Sunday, December 28, 2008

WHY DIDN'T ANYONE TELL ME?



Okay, I gotta admit, it started with a crock-pot. I'd always wanted one, or thought I might, but it's so big that you just have to use it and if you don't you have to add on another bedroom for all the appliancesyou once thought you couldn't live without, like the clay pot cooker and the rice maker and the mini deep fry and the small, medium, and extra large George Forman grills. But for Christmas this year, Mike and Marissa (Mike works with Steve and is the most fabulous guy) bought me one. A real Crock Pot, and it looked so cool that I offered to make hot appetizers for Christmas Day. My sister told me all about her Swedish meatballs and kept telling me how easy they were. Lynn Biederman (co-author of the great YA novel, UNRAVELING) told me about these puff pastry/sausage thingys, sort of a fancy pigs in the blanket, and really, who doesn't love a pig in anything?

I got up Christmas morning a little hung over, and I was thinking that I should have had someone go to Sam's Club (I'm not a member and boycott it at all turns) and bought the 48 piece hot hor devours tray. But not me. I got to work shaping those tiny pork and turkey meatballs, which I shaped into perfect little balls, about the size of small Christmas balls. But there were literally hundreds of them. My sister told me I should use grape jelly and chili sauce and just put the whole thing in the crock pot for 8 hours.

But you know me--- if grape jelly is the easy way, then homemade peach jam might be better. And chili sauce from a jar? Wouldn't ketchup, fresh grated horseradish, some lemon juice, and a dash of freshly ground hot peppers be better? We almost had to evacuate because the horseradish and the peppers were so aromatically overwhelming, but after turning on all the fans and opening the doors, things calmed down a bit. No matter that it was 34 degrees.

By the time the meatballs were swimming in the sauce, I was exhausted, every dish in the house was filthy, and I had an attitude as big as Iowa.

But on to the sausage puffs. Lynn told me to buy a package of sausage and a package of puff pastry dough. Oh please. Went to Fleisher's butcher shop and got homemade sage sausage, on to Bread Alone to get fresh puff pastry. Lynn said it took twenty minutes to put together enough for a hundred and fifty pieces. It took me four hours to put together enough for 60 pieces. Then they had to be cut and frozen. By then it was four in the afternoon.

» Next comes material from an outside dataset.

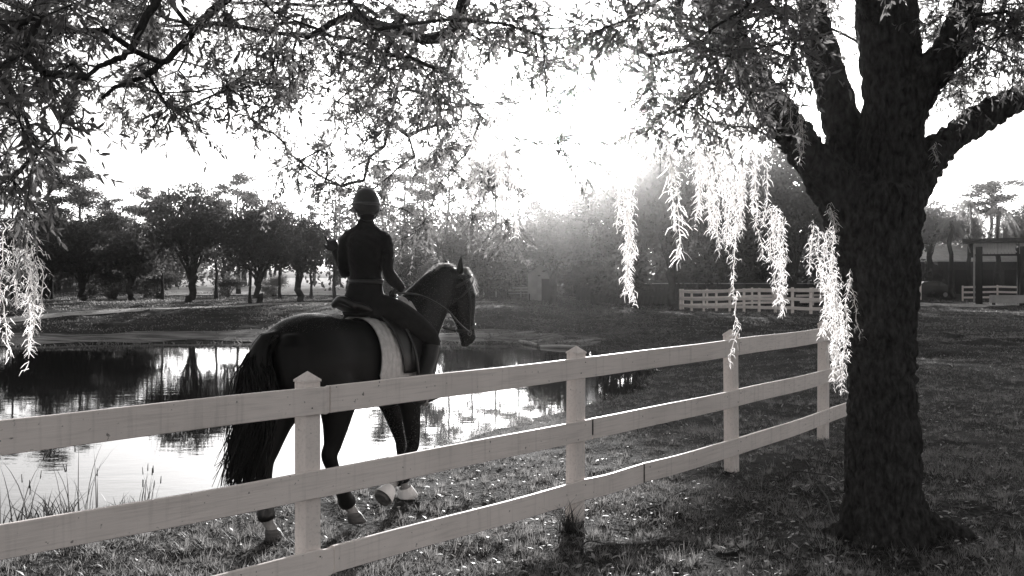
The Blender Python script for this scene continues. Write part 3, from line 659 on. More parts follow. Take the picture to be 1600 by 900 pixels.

I was furious, and I didn't know who to lash out at. So I just pouted and went to Christmas dinner, itching for a fight. But my friends are nicer than I am and it was lovely. Everyone gushed about the great food I had made.

After two hours, I had to go home because I was too exhausted to stand. There I did another two loads of dishes. I called my sister to complain. "You made the meatballs?" she asked incredulously. "I use frozen."

And right then I got it--- my drive to be perfect made my holiday a nightmare. I could have used grape jelly and the frozen meatballs, and maybe people wouldn't have gushed, but they wouldn't have barfed either.

Why didn't anyone ever tell me what a pukey little control freak I am? Oh right, they probably did, but I stopped talking to them!

I am now a new girl. Next time you need hot appetizers, call me. I'll bring them straight from Sam's Club. I'll just throw them in the crock-pot! And you'll probably never know the difference. Or care.

1 comment:

Anonymous said...

I hear ya, Martha... That's why I make the pumpkin puree for pies from the actual pumpkins.. etc. It's a hard life for us, isn't it? Makes you just wanna stay home?
However, there's a great redneck recipe you gotta try: get a can of crescent roll dough (even store brand works), and lay the dough out in a rectangle. Over it, lay a row of square slabs of SPAM or the store brand equivalent. Fold dough over SPAM. Cut into squares, bake for 15 minutes at whatever temp it tells you on the roll can. Guess what they're called?